O prémio Nobel diz que a melhor estratégia contra a crise passa por realizar mais investimento público, reforçar os apoios ao mercado hipotecário e deixar cair alguns bancos, para evitar que os contribuintes estejam a servir para premiar os excessos cometidos. Por isso, criticou a Administração Obama de estar a investir lentamente e em montantes insuficientes, ao mesmo tempo que cria bancos zombies, ainda maiores do que os que já existiam, agravando o problema de serem "demasiado grandes para falirem".
Stiglitz não gostou também de ver o Fundo Monetário Internacional, que sempre criticou pelas estratégias que impunha aos países em dificuldades, a ter os seus poderes reforçados. "Estamos a pôr a resolver a crise as mesmas pessoas que a ajudaram a criar, passando muitas das características do sector privado para o sector público", afirmou. Mesmo com o sistema financeiro que critica quase de joelhos, Joseph Stiglitz continua pessimista. Fonte: jornal Público.
E que efeitos teve tudo isto em Portugal?

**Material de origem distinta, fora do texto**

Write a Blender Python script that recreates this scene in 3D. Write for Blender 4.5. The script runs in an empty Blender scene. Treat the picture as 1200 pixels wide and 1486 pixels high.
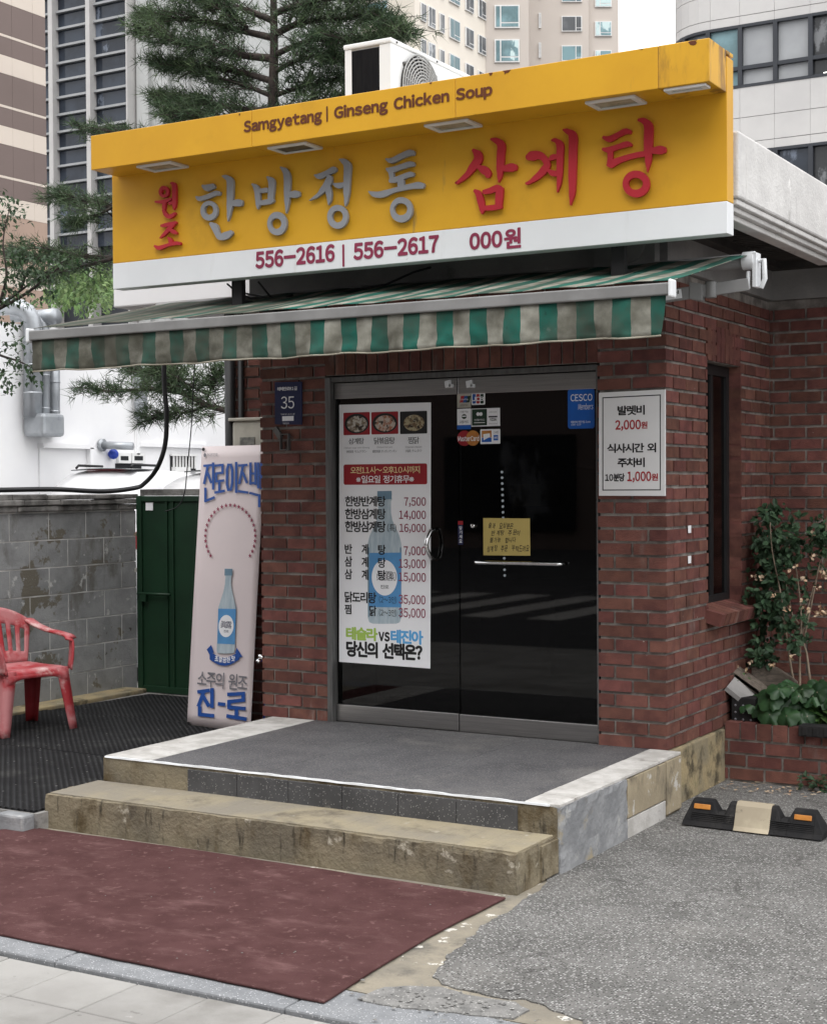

Muito advogam, e há muito tempo, que a situação é semelhante até em relação às nefastas políticas educativas dos últimos anos.
É certo que muitos dos que afirmam esse tipo de conclusões não têm a voz de Joseph Stiglitz. Li alguns estudos que apontaram no sentido de se ter realizado a maior transferência de recursos financeiros da classe média para a classe alta; e intitularam essa acção como um assalto.
O que assistimos por cá, e no que à Educação diz respeito, foi a uma tentativa de precarização da profissão docente através de várias políticas que se tornaram também exclusivas das responsabilidades individuais e um grande retrocesso na afirmação do poder democrático das escolas:
- divisão da carreira de professores em duas categorias com o único objectivo de impedir as progressões;
- burocratização infernal da actividade docente;
- capitulação da tímida autonomia das escolas transformando-as em repartições do estado numa lógica hierárquica de obediência rígida ao iluminado poder central (o único que pensa, que é moralmente irrepreensível e que sabe o que faz);
- contratação de docentes a recibo verde e com baixas remunerações;
- afunilamento da progressão nas carreiras (mais propriamente, e neste caso, cancelamento por tempo indeterminado das progressões);
- precarização dos vínculos.
E tudo pela mão do partido político que suporta o actual governo. Se elas existirem, e quero crer que sim, que raio, ai como devem estar algumas consciências. É o que dá cavalgar apressadamente as modernices.